Jobs to Be Done, when approached cleverly, gets to the core of what motivates people to behave the way that they do. Customer Jobs theory states that markets grow, evolve, and renew whenever customers have Jobs to Be Done, and then use a product, preferably your product to get that job done.

One of the simplest ways to understand Jobs to Be Done is to understand what jobs are not. Jobs are not just tasks or activities. For example, when a group of business travellers chooses to charter a helicopter their Job to Be Done is not chartering that helicopter. Instead, the decision maker’s Job to be Done could include:

  • Accommodate a tight business itinerary with faster transport
  • Impress a client with signs of company success
  • Appease the guilt from spending time away from family by arriving back home quickly

Incorrectly identifying the Job to Be Done can dramatically affect the course of your strategy, blinding you to the things that are actually competing with you for completing the given job.


Customer profile: Sales Manager Sam, an experienced business traveller

Job to Be Done


“Get from point A to B”

Rental car, taxi, a good pair of sneakers

“Appease guilt for time away from family”

An expensive piece of jewellery, book a holiday

“Showcase company success”

Bring an extravagant gift, pay for a nice dinner, buy an expensive suit

“Meet a tight business itinerary through faster transport”

Invest in scheduling software, hire more employees, charter a helicopter

When you look at the Job to Be Done without being influenced by your existing features and benefits, you let the playing field be defined by your customers’ needs. This creates an innovative foundation on which you can build a successful and unique value proposition.


From horse and carriage to electric cars

As Henry Ford reputedly said, “If I’d asked people what they wanted, they would have said faster horses.” There are countless examples of organisations who focused too heavily on what consumers wanted as opposed to what they wanted to achieve. The video store that ignored streaming. The CD player manufacturer that thought all customers wanted was a smaller, more portable, CD player. The cargo vessels that were reluctant to use steam power. The list goes on…


Value proposition, innovation, and purpose... a match made in value


A recent survey found 66 per cent of business buyers surveyed actively seek to buy from the most innovative companies. However, innovation alone doesn’t provide value. Innovation, coupled with purpose, is a powerful thing. By finding a good value fit between the right customers and the right solution conversions increase.

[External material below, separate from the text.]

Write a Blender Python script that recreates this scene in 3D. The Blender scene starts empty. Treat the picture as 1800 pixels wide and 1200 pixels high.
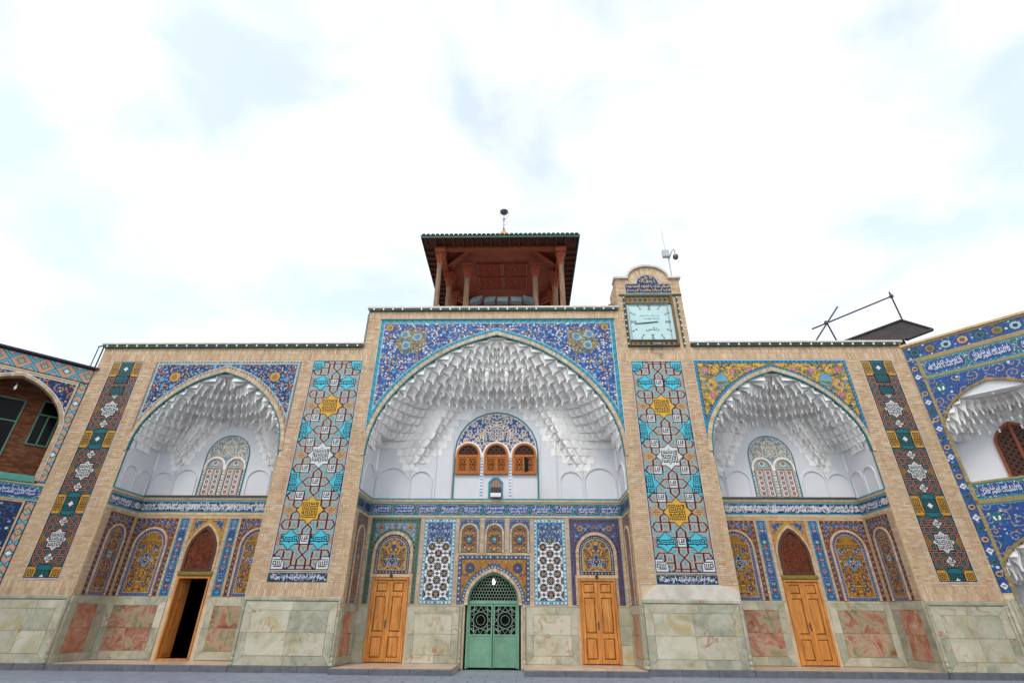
import bpy, bmesh, math, random, zlib
import numpy as np
from mathutils import Vector, Matrix

random.seed(7)
rng = np.random.default_rng(11)
SC = bpy.context.scene
COL = SC.collection
R = math.radians
PI = math.pi

# ------------------------------------------------------------------ camera, sky, sun, exposure
cam_d = bpy.data.cameras.new('camera')
cam_d.sensor_width = 36.0
cam_d.lens = 890.0 / 1800.0 * 36.0
cam_d.clip_end = 3000
cam = bpy.data.objects.new('camera', cam_d)
COL.objects.link(cam)
PITCH, ROLL, YAW = R(28.611), R(0.459), R(-1.345)
fwd = Vector((math.sin(YAW)*math.cos(PITCH), math.cos(YAW)*math.cos(PITCH), math.sin(PITCH)))
rt0 = Vector((math.cos(YAW), -math.sin(YAW), 0))
up0 = rt0.cross(fwd)
rt = rt0*math.cos(ROLL) + up0*math.sin(ROLL)
up = -rt0*math.sin(ROLL) + up0*math.cos(ROLL)
cam.matrix_world = Matrix(((rt.x, up.x, -fwd.x, 1.105), (rt.y, up.y, -fwd.y, -19.0),
                           (rt.z, up.z, -fwd.z, 1.576), (0, 0, 0, 1)))
SC.camera = cam

SUN_EL, SUN_AZ = R(52), R(200)           # azimuth measured clockwise from +Y; sun behind the camera, a little left
world = bpy.data.worlds.new('World'); SC.world = world; world.use_nodes = True
wn, wl = world.node_tree.nodes, world.node_tree.links
wn.clear()
w_out = wn.new('ShaderNodeOutputWorld'); w_bg = wn.new('ShaderNodeBackground')
w_sky = wn.new('ShaderNodeTexSky'); w_sky.sky_type = 'NISHITA'; w_sky.sun_disc = False
w_sky.sun_elevation = SUN_EL; w_sky.sun_rotation = SUN_AZ
w_sky.air_density = 1.0; w_sky.dust_density = 2.0; w_sky.ozone_density = 1.0
w_tc = wn.new('ShaderNodeTexCoord'); w_map = wn.new('ShaderNodeMapping')
w_map.inputs['Location'].default_value = (8.262, 7.204, 6.886)
w_map.inputs['Scale'].default_value = (-1.5, 1.5, 2.6)
w_n = wn.new('ShaderNodeTexNoise'); w_n.inputs['Scale'].default_value = 2.4
w_n.inputs['Detail'].default_value = 7; w_n.inputs['Roughness'].default_value = 0.50
w_n.inputs['Distortion'].default_value = 0.35
w_r = wn.new('ShaderNodeValToRGB')
w_r.color_ramp.elements[0].position = 0.36; w_r.color_ramp.elements[0].color = (0.46, 0.46, 0.46, 1)
w_r.color_ramp.elements[1].position = 0.64; w_r.color_ramp.elements[1].color = (1, 1, 1, 1)
w_mix = wn.new('ShaderNodeMix'); w_mix.data_type = 'RGBA'
w_mix.inputs['B'].default_value = (12.6, 12.7, 12.9, 1)
w_sk2 = wn.new('ShaderNodeMix'); w_sk2.data_type = 'RGBA'; w_sk2.blend_type = 'MULTIPLY'
w_sk2.inputs['Factor'].default_value = 1; w_sk2.inputs['B'].default_value = (4.2, 4.3, 3.9, 1)
wl.new(w_tc.outputs['Generated'], w_map.inputs['Vector']); wl.new(w_map.outputs['Vector'], w_n.inputs['Vector'])
wl.new(w_n.outputs['Fac'], w_r.inputs['Fac']); wl.new(w_r.outputs['Color'], w_mix.inputs['Factor'])
wl.new(w_sky.outputs['Color'], w_sk2.inputs['A'])
wl.new(w_sk2.outputs['Result'], w_mix.inputs['A']); wl.new(w_mix.outputs['Result'], w_bg.inputs['Color'])
w_bg.inputs['Strength'].default_value = 0.10
wl.new(w_bg.outputs['Background'], w_out.inputs['Surface'])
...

Many organisations have yet to undertake the journey toward a purposeful value proposition. While they might know their business inside out they are unsure how to grow, scale, or build enough value to exit the business and they can’t see a clear path that gets them there. Being objective and peeling back the layers lets you get to the heart of the matter. What do your customers want to achieve? Not just “what do they want?” Avoid the trapdoors in Value Proposition Design to arrive at your true value proposition, one that is tested, iterated, and continually evolving. By looking at value proposition design through the lens of Jobs to Be Done you can deliver value to your customers.

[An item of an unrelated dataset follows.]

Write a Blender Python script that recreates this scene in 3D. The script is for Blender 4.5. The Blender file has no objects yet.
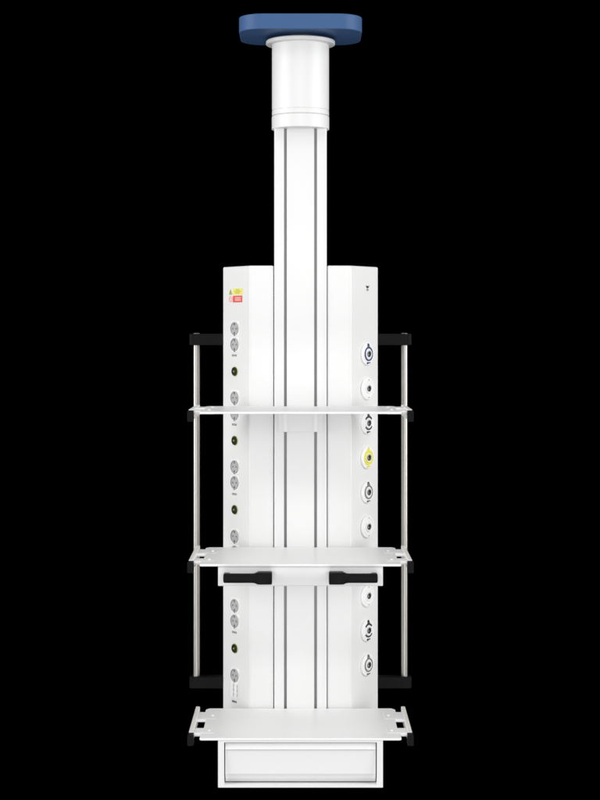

Whether you are navigating this process internally or looking for external assistance, there are tools available to assist you with the discovery process. Get started with our 4-part series covering Jobs to Be Done in more depth, or hit up your favourite book dealer for Jobs to be Done: A Roadmap for Customer-Centered Innovation.


Jobs to be done is only the first piece of the puzzle


Customers are people too, they want to evolve, to become better versions of their current self. Your products and services can help them on this journey. When brainstorming your customer Jobs to Be Done, analyse the jobs you’ve found with these questions:

Can you visualise your customer acting this job out? If so, then it is probably an activity or task, not a Job to Be Done.

Are you describing something the customer doesn’t like about themselves? If so, you’re addressing the status quo, not innovating or providing solutions that help them evolve.

Are you describing a better version of the customer, something to aspire to? If so, well done, this is a customer job.

The jobs you have uncovered should be used to highlight the pains and gains your customer may have. Pains can help you uncover what frustrates your target customers and the things that they are desperate to solve. Gains can reveal the preferences of your customers, their hidden ambitions, their goals in life, and quite simply the things that make them happy.


From Bolts & Propellers to Propelling Solutions: The Airwork Case Study

The team within the Airwork helicopter leasing division are incredibly proud of their helicopter fleet and engineering expertise. They should be; their helicopters are fully customised for use in sectors like forestry, mining, and emergency services. They're reliable; they have unmatched repairs and maintenance service delivery; and they can be run at a lower cost of ownership. The engineers speak with vigour and enthusiasm about the fleet and what they do, which was represented in the company positioning statement as the value delivered.

However, this positioning did not translate into what their customers perceived as the value or the job that they needed done. Airwork needed to communicate their expertise and that they provided solutions to complex access problems in remote locations, rather than starting with the technical specifics of their aircraft. Any aviation operation is concerned with safety and security and needs a partner that understands the complexities of their industry - like providing essential emergency services where no one else can help. At the most basic level, their Job to Be Done is feeling secure in the fact that the machines will work all of the time so that they can focus on doing what they need to do without having to worry about safety or reliability in the process.

Consider these two positioning statements:

“We provide routine maintenance and support globally for our fleet”


“In the air, on the ground, we help you save lives”

One statement describes a task, while the other describes a path to betterment. One statement tells customers what to expect, the other explains why this is relevant to them.

Many organisations believe that their greatest asset is their people. Is this true for your organisation? Or is your greatest asset the people that you are aiming to help and advance… your customers? By putting your customers first and committing yourself to understanding their Jobs to Be Done, you will gain their trust and deliver genuine value.